■ Required task ■
Repeat, exactly and in full, the lines of the listing below, but without any pictures.

■ Data excerpt ■
= = = =
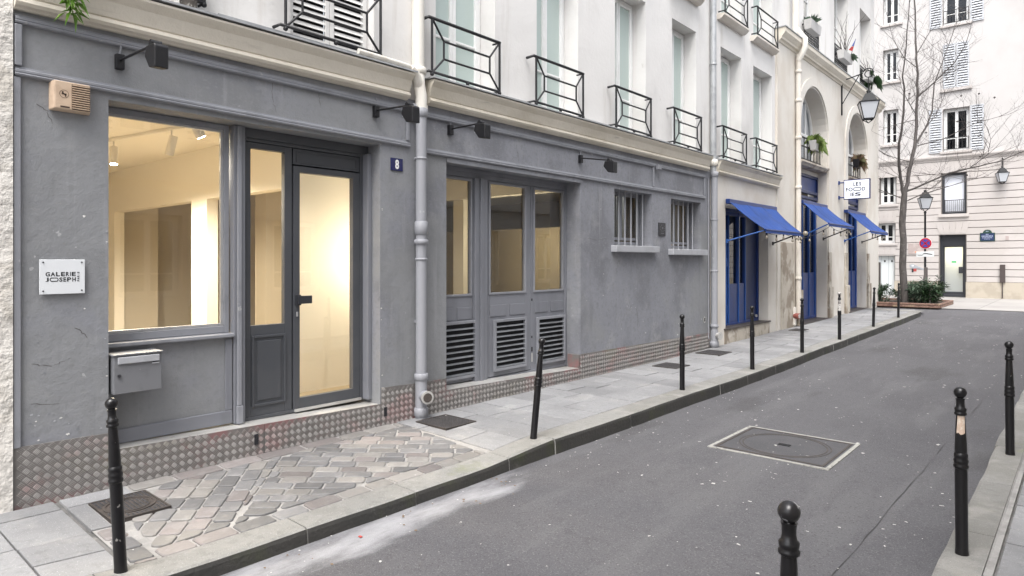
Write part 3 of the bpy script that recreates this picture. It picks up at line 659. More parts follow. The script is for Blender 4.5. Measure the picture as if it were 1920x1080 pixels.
CORN = [(-.02, 3.335), (.03, 3.335), (.045, 3.345), (.075, 3.355), (.088, 3.375), (.08, 3.40), (.062, 3.412), (.072, 3.42), (.085, 3.46), (.105, 3.52), (.135, 3.555), (.15, 3.575), (.15, 3.592), (-.02, 3.60)]

# ------------------------------------------------------------------ neighbour on the far left
nb = thing('neighbour_house', 'sliver of rough cream plaster house at the left edge', 'house', (X(0), 0, 0))
wall_grid(B(), -5, 1.083, -.1, 8.5, [], -.35, .03).obj('wall', 'rough_plaster', nb)
B().fb(-5, 1.07, 8.5, 8.75, -.35, .2).obj('roof_edge', 'zinc', nb)

# ------------------------------------------------------------------ gallery house
gh = thing('gallery_house', 'grey-painted gallery front with pale upper wall, number 8', 'house', (X(0), 2.8, 0))
UE = 4.555
wall_grid(B(), 1.087, UE, -.1, 3.36, [(1.655, 4.10, -.2, 2.83)], -.30, 0).obj('wall', 'grey_render', gh)
wall_grid(B(), 1.087, UE, 3.36, 9.2, [(1.25, 2.20, 3.64, 5.7), (3.12, 4.04, 3.64, 5.7)], -.35, -.02).obj('upper_wall', 'cream_render', gh)
B().fb(1.087, UE, 9.2, 9.45, -.35, .25).obj('eaves', 'zinc', gh)
B().run(CORN, 1.087, 4.43, -.01, .0, 6).obj('cornice', 'cornice_stone', gh)
B().fb(1.087, 4.46, 3.602, 3.618, -.02, .165).obj('zinc_flashing', 'zinc', gh)
B().fb(2.45, 4.40, 3.62, 3.68, -.02, .03).obj('base_course', 'zinc', gh)
MP = [(-.002, 0), (.014, 0), (.03, .006), (.034, .016), (.026, .024), (.03, .03), (.03, .044), (.014, .052), (.012, .066), (-.002, .066)]
B().run([(w, z + 2.885) for w, z in MP], 1.095, 4.47, -.0, -.04, 4).obj('moulding', 'grey_trim', gh)
B().run([(w, z + 3.235) for w, z in MP], 1.095, 4.47, 0, -.03, 4).obj('moulding', 'grey_trim', gh)
B().fb(1.092, 1.135, 2.955, 3.232, .002, .028).obj('moulding', 'grey_trim', gh, bevel=.006)
B().fb(4.425, 4.465, 2.915, 3.202, .002, .028).obj('moulding', 'grey_trim', gh, bevel=.006)
B().fb(1.088, 1.128, .405, 2.88, .001, .022).obj('corner_strip', 'grey_trim', gh, bevel=.004)
# shop window
sw = B().frame(1.658, 2.655, 1.035, 2.826, .045, -.27, -.22, .06).obj('shop_window', 'grey_trim', gh, bevel=.004)
B().frame(1.704, 2.609, 1.097, 2.780, .02, -.265, -.235).obj('inner_frame', 'silver_frame', sw)
B().fb(1.72, 2.595, 1.11, 2.765, -.254, -.248).obj('pane', 'shop_glass', sw)
B().fb(1.66, 2.665, 1.0, 1.033, -.26, -.13).obj('sill', 'grey_trim', gh, bevel=.008)
B().fb(1.66, 2.66, .26, .999, -.26, -.185).obj('apron_panel', 'grey_render', gh)
B().fb(1.66, 2.66, (.262, .256), .37, -.184, -.165).obj('apron_rail', 'grey_wood', gh, bevel=.006)
B().fb(2.60, 2.66, .371, .985, -.184, -.168).obj('apron_stile', 'grey_wood', gh, bevel=.006)
B().fb(2.668, 2.77, .245, 2.828, -.29, -.16).obj('mullion', 'grey_wood', gh, bevel=.006)
B().fb(2.69, 2.73, .40, 2.826, -.159, -.135).obj('mullion', 'grey_trim', gh, bevel=.008)
B().fb(2.685, 2.738, .245, .399, -.159, -.128).obj('mullion_base', 'grey_trim', gh, bevel=.005)
# entrance door
dr = B().frame(2.776, 4.045, .232, 2.745, .03, -.30, -.215).obj('entrance_door', 'door_metal', gh, bevel=.003)
B().fb(2.776, 4.098, 2.746, 2.828, -.30, -.20).obj('door_lintel', 'door_metal', gh)
def leafframe(u0, u1, z0, z1, a, c, d, e, w0, w1):   # leaf u0..u1 z0..z1 with opening a..c d..e
    b = B(); b.fb(u0, a, z0, z1, w0, w1); b.fb(c, u1, z0, z1, w0, w1); b.fb(a, c, z0, d, w0, w1); return b.fb(a, c, e, z1, w0, w1)
b = leafframe(2.81, 3.255, .26, 2.712, 2.853, 3.18, 1.075, 2.66, -.285, -.228); b.obj('leaf', 'door_metal', dr, bevel=.003)
B().fb(2.85, 3.183, 1.07, 2.665, -.262, -.256).obj('pane', 'door_glass', dr)
B().frame(2.86, 3.19, .35, .985, .022, -.227, -.214).obj('panel_moulding', 'door_metal', dr, bevel=.004)
B().fb(2.91, 3.14, .40, .935, -.227, -.219).obj('panel', 'door_metal', dr, bevel=.004)
b = leafframe(3.268, 4.012, .262, 2.548, 3.335, 3.93, .36, 2.490, -.285, -.222); b.obj('leaf', 'door_metal', dr, bevel=.003)
B().fb(3.33, 3.935, .355, 2.495, -.262, -.256).obj('pane', 'door_glass', dr)
B().fb(3.268, 4.012, 2.562, 2.71, -.285, -.228).obj('transom_panel', 'door_metal', dr, bevel=.003)
for a in ((3.23, 3.29, .25, 2.73), (3.291, 4.02, 2.53, 2.58), (2.79, 2.83, .25, 2.72), (3.99, 4.03, .25, 2.529), (2.831, 3.229, 2.69, 2.74), (3.291, 4.03, 2.69, 2.74)): B().fb(*a, -.302, -.287).obj('leak_stop', 'dark_metal', dr)  # dark strips added behind the gaps to stop room light leaking through
B().fb(2.70, 4.1, 2.735, 2.84, -.33, -.303).obj('lintel_leak_stop', 'dark_metal', gh)  # backing plate added to block the glow leaking at the lintel
B().frame(3.30, 3.98, 2.585, 2.69, .012, -.227, -.221).obj('transom_moulding', 'door_metal', dr)
b = B(); b.fb(3.285, 3.335, 1.235, 1.335, -.22, -.195); b.fb(3.295, 3.44, 1.25, 1.325, -.194, -.178); b.obj('handle', 'dark_metal', dr, bevel=.004)
b = B(); b.lathe([(.016, 0), (.016, .004), (.010, .008)], (0, 0, 0), 12); 
B().fb(3.292, 3.312, 1.13, 1.175, -.221, -.21).obj('lock', 'silver_frame', dr, bevel=.004)
B().fb(4.046, 4.098, .24, 2.745, -.29, -.13).obj('jamb', 'grey_wood', gh, bevel=.006)
B().fb(3.27, 4.01, .24, .262, -.26, -.19).obj('threshold', 'worn_metal', gh)
# plinth of chequer plate
tread(gh, 1.089, 1.655, -.08, (.41, .398), .014, label='x')
st = B().fb(1.657, 4.098, -.08, (.262, .205), -.295, -.0).obj('step', 'worn_metal', gh)
tread(gh, 1.657, 2.85, -.08, (.268, .241), .014); tread(gh, 2.855, 4.108, -.08, (.241, .211), .014)
tread(gh, 4.112, UE - .002, -.08, (.372, .355), .015)
for u in (2.76, 4.135): B().fb(u, u + .035, .08, .17, .017, .023).obj('iron_tab', 'plaque_black', gh)
# upper windows: louvred shutters left of the downpipe
for (a, c) in ((3.15, 3.578), (3.584, 4.01)): louvre_leaf(gh, a, c, 3.66, 5.68, -.10, .062)
railing(gh, 2.945, 4.03, 3.70, 4.27, .10)
casement(gh, 1.28, 2.17, 3.66, 5.68, -.22)
railing(gh, 1.12, 2.30, 3.70, 4.27, .10)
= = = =
■ Exercise solution ■
Write part 3 of the bpy script that recreates this picture. It picks up at line 659. More parts follow. The script is for Blender 4.5. Measure the picture as if it were 1920x1080 pixels.
CORN = [(-.02, 3.335), (.03, 3.335), (.045, 3.345), (.075, 3.355), (.088, 3.375), (.08, 3.40), (.062, 3.412), (.072, 3.42), (.085, 3.46), (.105, 3.52), (.135, 3.555), (.15, 3.575), (.15, 3.592), (-.02, 3.60)]

# ------------------------------------------------------------------ neighbour on the far left
nb = thing('neighbour_house', 'sliver of rough cream plaster house at the left edge', 'house', (X(0), 0, 0))
wall_grid(B(), -5, 1.083, -.1, 8.5, [], -.35, .03).obj('wall', 'rough_plaster', nb)
B().fb(-5, 1.07, 8.5, 8.75, -.35, .2).obj('roof_edge', 'zinc', nb)

# ------------------------------------------------------------------ gallery house
gh = thing('gallery_house', 'grey-painted gallery front with pale upper wall, number 8', 'house', (X(0), 2.8, 0))
UE = 4.555
wall_grid(B(), 1.087, UE, -.1, 3.36, [(1.655, 4.10, -.2, 2.83)], -.30, 0).obj('wall', 'grey_render', gh)
wall_grid(B(), 1.087, UE, 3.36, 9.2, [(1.25, 2.20, 3.64, 5.7), (3.12, 4.04, 3.64, 5.7)], -.35, -.02).obj('upper_wall', 'cream_render', gh)
B().fb(1.087, UE, 9.2, 9.45, -.35, .25).obj('eaves', 'zinc', gh)
B().run(CORN, 1.087, 4.43, -.01, .0, 6).obj('cornice', 'cornice_stone', gh)
B().fb(1.087, 4.46, 3.602, 3.618, -.02, .165).obj('zinc_flashing', 'zinc', gh)
B().fb(2.45, 4.40, 3.62, 3.68, -.02, .03).obj('base_course', 'zinc', gh)
MP = [(-.002, 0), (.014, 0), (.03, .006), (.034, .016), (.026, .024), (.03, .03), (.03, .044), (.014, .052), (.012, .066), (-.002, .066)]
B().run([(w, z + 2.885) for w, z in MP], 1.095, 4.47, -.0, -.04, 4).obj('moulding', 'grey_trim', gh)
B().run([(w, z + 3.235) for w, z in MP], 1.095, 4.47, 0, -.03, 4).obj('moulding', 'grey_trim', gh)
B().fb(1.092, 1.135, 2.955, 3.232, .002, .028).obj('moulding', 'grey_trim', gh, bevel=.006)
B().fb(4.425, 4.465, 2.915, 3.202, .002, .028).obj('moulding', 'grey_trim', gh, bevel=.006)
B().fb(1.088, 1.128, .405, 2.88, .001, .022).obj('corner_strip', 'grey_trim', gh, bevel=.004)
# shop window
sw = B().frame(1.658, 2.655, 1.035, 2.826, .045, -.27, -.22, .06).obj('shop_window', 'grey_trim', gh, bevel=.004)
B().frame(1.704, 2.609, 1.097, 2.780, .02, -.265, -.235).obj('inner_frame', 'silver_frame', sw)
B().fb(1.72, 2.595, 1.11, 2.765, -.254, -.248).obj('pane', 'shop_glass', sw)
B().fb(1.66, 2.665, 1.0, 1.033, -.26, -.13).obj('sill', 'grey_trim', gh, bevel=.008)
B().fb(1.66, 2.66, .26, .999, -.26, -.185).obj('apron_panel', 'grey_render', gh)
B().fb(1.66, 2.66, (.262, .256), .37, -.184, -.165).obj('apron_rail', 'grey_wood', gh, bevel=.006)
B().fb(2.60, 2.66, .371, .985, -.184, -.168).obj('apron_stile', 'grey_wood', gh, bevel=.006)
B().fb(2.668, 2.77, .245, 2.828, -.29, -.16).obj('mullion', 'grey_wood', gh, bevel=.006)
B().fb(2.69, 2.73, .40, 2.826, -.159, -.135).obj('mullion', 'grey_trim', gh, bevel=.008)
B().fb(2.685, 2.738, .245, .399, -.159, -.128).obj('mullion_base', 'grey_trim', gh, bevel=.005)
# entrance door
dr = B().frame(2.776, 4.045, .232, 2.745, .03, -.30, -.215).obj('entrance_door', 'door_metal', gh, bevel=.003)
B().fb(2.776, 4.098, 2.746, 2.828, -.30, -.20).obj('door_lintel', 'door_metal', gh)
def leafframe(u0, u1, z0, z1, a, c, d, e, w0, w1):   # leaf u0..u1 z0..z1 with opening a..c d..e
    b = B(); b.fb(u0, a, z0, z1, w0, w1); b.fb(c, u1, z0, z1, w0, w1); b.fb(a, c, z0, d, w0, w1); return b.fb(a, c, e, z1, w0, w1)
b = leafframe(2.81, 3.255, .26, 2.712, 2.853, 3.18, 1.075, 2.66, -.285, -.228); b.obj('leaf', 'door_metal', dr, bevel=.003)
B().fb(2.85, 3.183, 1.07, 2.665, -.262, -.256).obj('pane', 'door_glass', dr)
B().frame(2.86, 3.19, .35, .985, .022, -.227, -.214).obj('panel_moulding', 'door_metal', dr, bevel=.004)
B().fb(2.91, 3.14, .40, .935, -.227, -.219).obj('panel', 'door_metal', dr, bevel=.004)
b = leafframe(3.268, 4.012, .262, 2.548, 3.335, 3.93, .36, 2.490, -.285, -.222); b.obj('leaf', 'door_metal', dr, bevel=.003)
B().fb(3.33, 3.935, .355, 2.495, -.262, -.256).obj('pane', 'door_glass', dr)
B().fb(3.268, 4.012, 2.562, 2.71, -.285, -.228).obj('transom_panel', 'door_metal', dr, bevel=.003)
for a in ((3.23, 3.29, .25, 2.73), (3.291, 4.02, 2.53, 2.58), (2.79, 2.83, .25, 2.72), (3.99, 4.03, .25, 2.529), (2.831, 3.229, 2.69, 2.74), (3.291, 4.03, 2.69, 2.74)): B().fb(*a, -.302, -.287).obj('leak_stop', 'dark_metal', dr)  # dark strips added behind the gaps to stop room light leaking through
B().fb(2.70, 4.1, 2.735, 2.84, -.33, -.303).obj('lintel_leak_stop', 'dark_metal', gh)  # backing plate added to block the glow leaking at the lintel
B().frame(3.30, 3.98, 2.585, 2.69, .012, -.227, -.221).obj('transom_moulding', 'door_metal', dr)
b = B(); b.fb(3.285, 3.335, 1.235, 1.335, -.22, -.195); b.fb(3.295, 3.44, 1.25, 1.325, -.194, -.178); b.obj('handle', 'dark_metal', dr, bevel=.004)
b = B(); b.lathe([(.016, 0), (.016, .004), (.010, .008)], (0, 0, 0), 12); 
B().fb(3.292, 3.312, 1.13, 1.175, -.221, -.21).obj('lock', 'silver_frame', dr, bevel=.004)
B().fb(4.046, 4.098, .24, 2.745, -.29, -.13).obj('jamb', 'grey_wood', gh, bevel=.006)
B().fb(3.27, 4.01, .24, .262, -.26, -.19).obj('threshold', 'worn_metal', gh)
# plinth of chequer plate
tread(gh, 1.089, 1.655, -.08, (.41, .398), .014, label='x')
st = B().fb(1.657, 4.098, -.08, (.262, .205), -.295, -.0).obj('step', 'worn_metal', gh)
tread(gh, 1.657, 2.85, -.08, (.268, .241), .014); tread(gh, 2.855, 4.108, -.08, (.241, .211), .014)
tread(gh, 4.112, UE - .002, -.08, (.372, .355), .015)
for u in (2.76, 4.135): B().fb(u, u + .035, .08, .17, .017, .023).obj('iron_tab', 'plaque_black', gh)
# upper windows: louvred shutters left of the downpipe
for (a, c) in ((3.15, 3.578), (3.584, 4.01)): louvre_leaf(gh, a, c, 3.66, 5.68, -.10, .062)
railing(gh, 2.945, 4.03, 3.70, 4.27, .10)
casement(gh, 1.28, 2.17, 3.66, 5.68, -.22)
railing(gh, 1.12, 2.30, 3.70, 4.27, .10)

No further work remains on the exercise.